Tri-borough councils set to improve lives with Community Budgets pilot

The announcement of a new Community Budget pilot for the tri-Borough area of Westminster, Hammersmith & Fulham and Kensington and Chelsea has moved plans forward to revolutionise the way government works in improving people’s lives.

The Tri-borough programme to share services between the councils is already paving the way in public sector innovation and the announcement on the 21st of December by the Department for Communities and Local Government may potentially allow the councils and partners to bring about a further step change under a new Whole-Place Community Budget scheme.

Under the pilot, the three councils and partners will explore options to use public money better between the town hall, Whitehall and the Greater London Authority, which will mean greater efficiency and less duplication of funding between different tiers of government and agencies. The plan will also involve harnessing the passion of the voluntary sector and unlocking the vast potential of businesses to promote growth, reward ambition and reduce dependency.
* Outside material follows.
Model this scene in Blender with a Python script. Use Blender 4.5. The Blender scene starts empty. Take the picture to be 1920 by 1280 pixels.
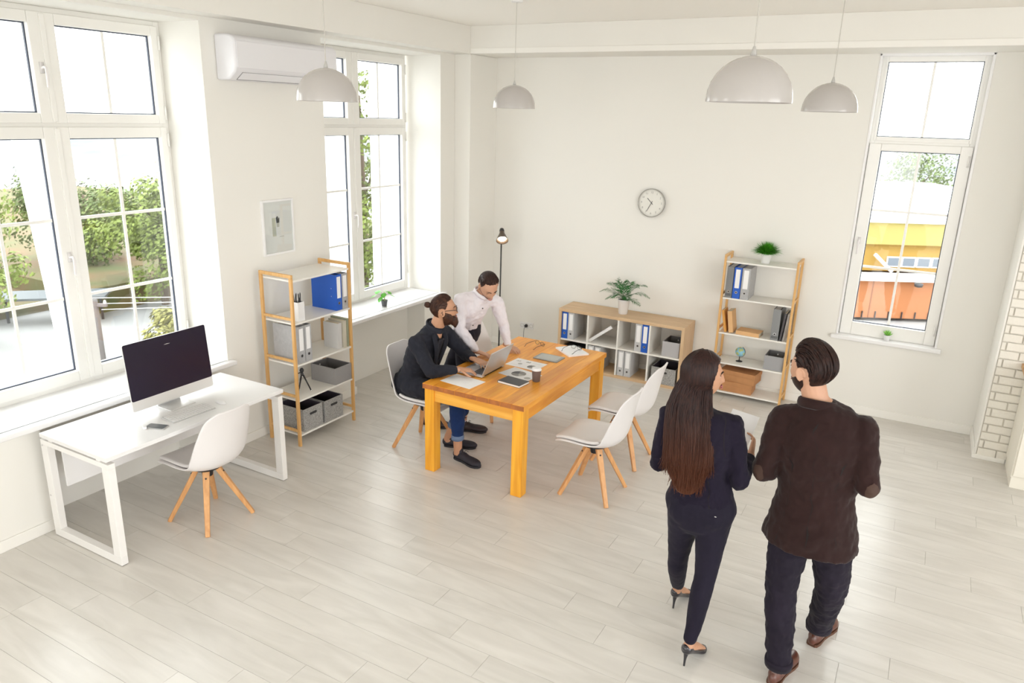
import bpy, bmesh, math, random
from math import sin, cos, pi, sqrt, atan2, radians, exp, acos, asin
from mathutils import Vector, Matrix, Euler

SC = bpy.context.scene
COL = SC.collection
rnd = random.Random(7)
V = Vector

# ------------------------------------------------------------------ camera
cam_d = bpy.data.cameras.new('camera')
cam = bpy.data.objects.new('camera', cam_d); COL.objects.link(cam)
cam_d.sensor_width = 36.0; cam_d.lens = 36.0 * 1393.02 / 1920.0
_F = V((-0.46345134, 0.83693052, -0.29113599)); _R = V((0.87028983, 0.49173226, 0.0281956)); _U = V((-0.16675872, 0.2403054, 0.9562661))
CAM = V((4.83856385, -7.82783228, 2.77826016))
cam.matrix_world = Matrix(((_R.x, _U.x, -_F.x, CAM.x), (_R.y, _U.y, -_F.y, CAM.y), (_R.z, _U.z, -_F.z, CAM.z), (0, 0, 0, 1)))
cam_d.clip_start = 0.05; cam_d.clip_end = 500
cam_d.dof.use_dof = True; cam_d.dof.focus_distance = 4.3; cam_d.dof.aperture_fstop = 4.5
SC.camera = cam

# ------------------------------------------------------------------ world, light, exposure
SC.view_settings.view_transform = 'Standard'
SC.view_settings.look = 'None'
SC.view_settings.gamma = 1.0
SC.view_settings.use_curve_mapping = False
SC.view_settings.exposure = 0.66
w = bpy.data.worlds.new('sky'); SC.world = w; w.use_nodes = True
wn = w.node_tree.nodes; wl = w.node_tree.links
bg = wn['Background']
tc = wn.new('ShaderNodeTexCoord'); sep = wn.new('ShaderNodeSeparateXYZ'); cr = wn.new('ShaderNodeValToRGB')
wl.new(tc.outputs['Generated'], sep.inputs[0]); wl.new(sep.outputs['Z'], cr.inputs[0]); wl.new(cr.outputs[0], bg.inputs[0])
cr.color_ramp.elements[0].position = 0.0; cr.color_ramp.elements[0].color = (0.985, 0.985, 0.975, 1)
cr.color_ramp.elements[1].position = 1.0; cr.color_ramp.elements[1].color = (0.93, 0.97, 1.0, 1)
bg.inputs[1].default_value = 4.0
SC.cycles.max_bounces = 14; SC.cycles.diffuse_bounces = 8; SC.cycles.glossy_bounces = 3
SC.cycles.transmission_bounces = 4; SC.cycles.transparent_max_bounces = 12
SC.cycles.caustics_reflective = False; SC.cycles.caustics_refractive = False
SC.cycles.use_denoising = True
SC.cycles.sample_clamp_indirect = 6.0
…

In being awarded the prestigious Community Budget pilot Westminster, Hammersmith & Fulham and Kensington and Chelsea councils put forward a clear statement of ambition referred to as the `Tri-Government Guarantee’, setting out targets for what could be achieved through better working across three tiers of government. Some of these targets include:

  • Working together to ensure that every young person under 25 has a job or is in training or education,
  • A commitment to achieve educational excellence where 80 per cent of children across the three boroughs achieve five A*- C grade GCSEs including maths and English,
  • An assurance that people in the `squeezed middle’ (with a combined household income below £60k) have access to high-quality affordable housing.

The pilot will involve radically redesigning services and aligning funding in a number of key areas over the next 12 months, with a view to possibly implementing the changes from December 2012 onwards. The key service areas will include: skills and training for over 16s, education, worklessness, speeding up family court proceedings, youth violence and anti-social behaviour.
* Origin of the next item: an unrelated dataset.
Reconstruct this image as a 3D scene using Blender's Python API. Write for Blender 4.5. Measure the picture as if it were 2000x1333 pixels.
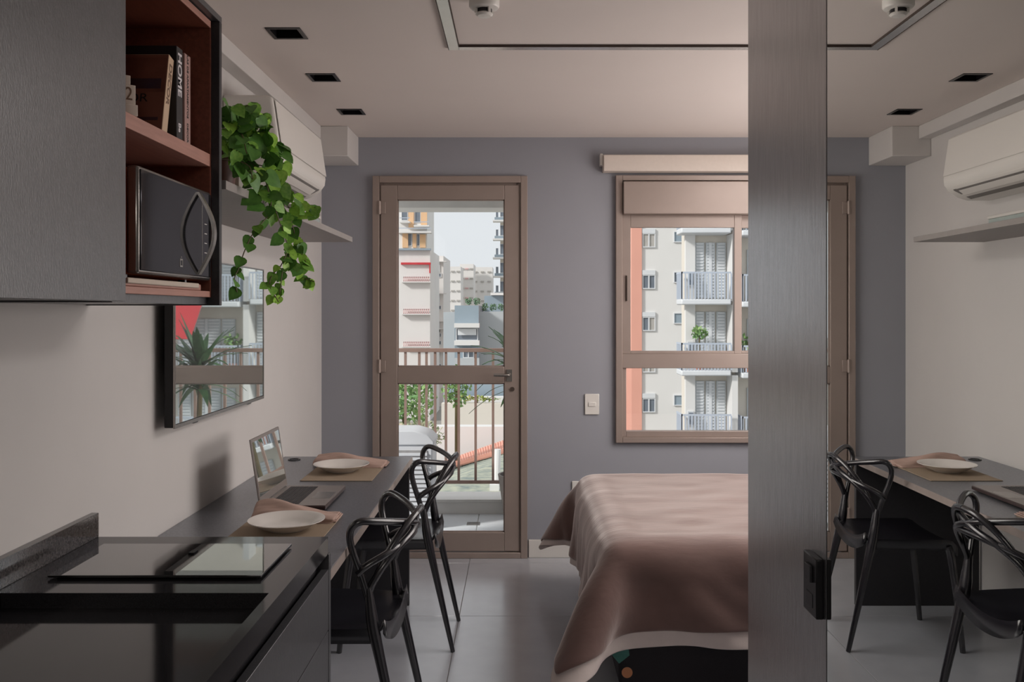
import bpy, bmesh, math, random
import numpy as np
from mathutils import Vector, Matrix, Euler, noise

# ------------------------------------------------------------------ scene, camera, light
for o in list(bpy.data.objects):
    bpy.data.objects.remove(o, do_unlink=True)
S = bpy.context.scene
COL = S.collection
random.seed(7)

CAMZ, F, CX, CY = 1.46, 1750.0, 1010.0, 608.0        # eye height, focal length and vanishing point in pixels of a 2000x1333 frame
cam_d = bpy.data.cameras.new('camera')
cam_d.sensor_width = 36.0
cam_d.lens = 36.0 * F / 2000.0
cam_d.shift_x = (1000.0 - CX) / 2000.0
cam_d.shift_y = (CY - 666.5) / 2000.0
cam_d.clip_start = 0.02
cam_d.clip_end = 600
cam = bpy.data.objects.new('camera', cam_d)
COL.objects.link(cam)
cam.location = (0, 0, CAMZ)
cam.rotation_euler = (math.pi / 2, 0, 0)
S.camera = cam

S.view_settings.view_transform = 'Standard'
S.view_settings.look = 'None'
S.view_settings.gamma = 1.0
S.view_settings.exposure = 0.0
S.view_settings.use_curve_mapping = False

W = bpy.data.worlds.new('sky')
S.world = W
W.use_nodes = True
bg = W.node_tree.nodes['Background']
bg.inputs['Color'].default_value = (0.93, 0.965, 1.0, 1)
bg.inputs['Strength'].default_value = 0.90

def lamp(name, kind, loc, rot, energy, color, size=None, size_y=None, angle=None):
    d = bpy.data.lights.new(name, kind)
    d.energy = energy
    d.color = color
    if kind == 'AREA':
        d.shape = 'RECTANGLE'
        d.size = size
        d.size_y = size_y or size
    if angle is not None:
        d.angle = angle
    o = bpy.data.objects.new(name, d)
    COL.objects.link(o)
    o.location = loc
    o.rotation_euler = rot
    return o

# hazy sun low over the left end of the building; it rakes the balcony and the houses across the street
sun = lamp('sun', 'SUN', (0, -5, 20), (0, 0, 0), 3.2, (1.0, 0.97, 0.93), angle=math.radians(8))
sun.rotation_euler = Vector((0.8, 0.45, -0.55)).to_track_quat('-Z', 'Y').to_euler()
# unseen fill lights added to brighten the room, behind the camera and by the bed
lamp('added_rear_fill', 'AREA', (0.20, -1.2, 2.42), (math.radians(20), 0, 0), 20, (1.0, 0.93, 0.87), 0.6, 1.4)
lamp('added_bedside_fill', 'AREA', (2.20, 3.8, 1.55), (0, math.radians(112), 0), 40, (1.0, 0.92, 0.88), 1.2, 2.0)
lamp('added_overhead_fill', 'AREA', (1.75, 3.6, 2.46), (0, 0, 0), 40, (1.0, 0.96, 0.94), 0.8, 1.6)  # added overhead fill, kept out of view above the bed

# ------------------------------------------------------------------ helpers
def at(px, py, Y):
    return Vector(((px - CX) * Y / F, Y, CAMZ - (py - CY) * Y / F))

def lin(c):
    c = c / 255.0
    return c / 12.92 if c <= 0.04045 else ((c + 0.055) / 1.055) ** 2.4

def rgb(r, g, b):
    return (lin(r), lin(g), lin(b), 1)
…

The three councils have already demonstrated their ability to promote growth among businesses and reduce dependence on the state with a number of existing projects. These include:

  • Hub Westminster, London’s largest start-up incubation lab for businesses providing premises for 1000 entrepreneurs, social enterprises and start-ups. Importantly, the programme was only realised through a detailed co-design process involving the council, social business and private sector investors.
  • H&F’s JCP OnePlace initiative which placed council officers, including housing benefit advisers, in the job centre alongside other key debt and skills training advisers. The project achieved outstanding results, with 332 residents securing jobs because of OnePlace’s early intervention. In October 2011, the Department for Work and Pensions Universal Credit team named H&F the number one local authority for innovatively tackling worklessness and poverty, having visited 100 local authorities and shortlisted ten.
  • Westminster’s Family Recovery Programme also acted as a forerunner to the first round of Community Budget pilots by integrating a number of different agencies and social services to form a bespoke team around problem families to tackle the multiple challenges they might be facing – including domestic violence, serious youth violence and antisocial behaviour, worklessness and poor school attainment.
  • In Kensington and Chelsea, the Royal Borough’s long history of successful working with business, health, education, voluntary and housing sectors has delivered more than 70 apprenticeships and has attracted more than £2.5m in external funding to support projects such as youth services and an Open Age Centre delivering health and social care.

All three authorities have also made impressive achievements on their cross-cutting work and skills agendas. Westminster Works has involved over 3000 residents and led to over 550 long-term jobs over a two-year period, while H&F’s Workzone has brokered jobs for 361 job seekers this calendar year and is now the leading London National Skills Academy (Retail) provider of small business master classes. Kensington and Cheslea also has a well developed Worklessness Network delivering a wide range of employment initiatives, including pre-employment programmes, support for the over 50s, careers fairs and work and enterprise clubs.

Commenting on the announcement, Communities Secretary Eric Pickles said: “We need to end the `silo control’ and start a local service revolution that puts people at the heart of spending decisions and saves the money needed to pay off the deficit.

“[The three west London boroughs] are one of four `pool to save’ pioneers that can bring about truly local services that knock out bureaucratic processes everywhere and upend Whitehall’s monopoly over public money that’s hemmed in frontline workers for decades.”

Cllr Colin Barrow, Leader of Westminster City Council, added:”This is about budgeting for real life and we welcome this new common-sense approach to funding which enables us to further promote growth and reduce dependency across the three boroughs. Our current projects including the Family Recovery Programme and Hub Westminster have already demonstrated our innovation, but the realigning of funding under Community Budgets gives us the potential to do so much more.”

Leader of the Royal Borough of Kensington and Chelsea, Cllr Sir Merrick Cockell, said: “This is an opportunity for the Government, councils and other local services to break the mould so that public money can deliver better value, better results and better lives for local people. The Royal Borough has set the benchmark for successful budgeting and innovative service delivery for many years. Extending that success across a wider area of public spending has to be a good thing – both for local communities and for the taxpayer.”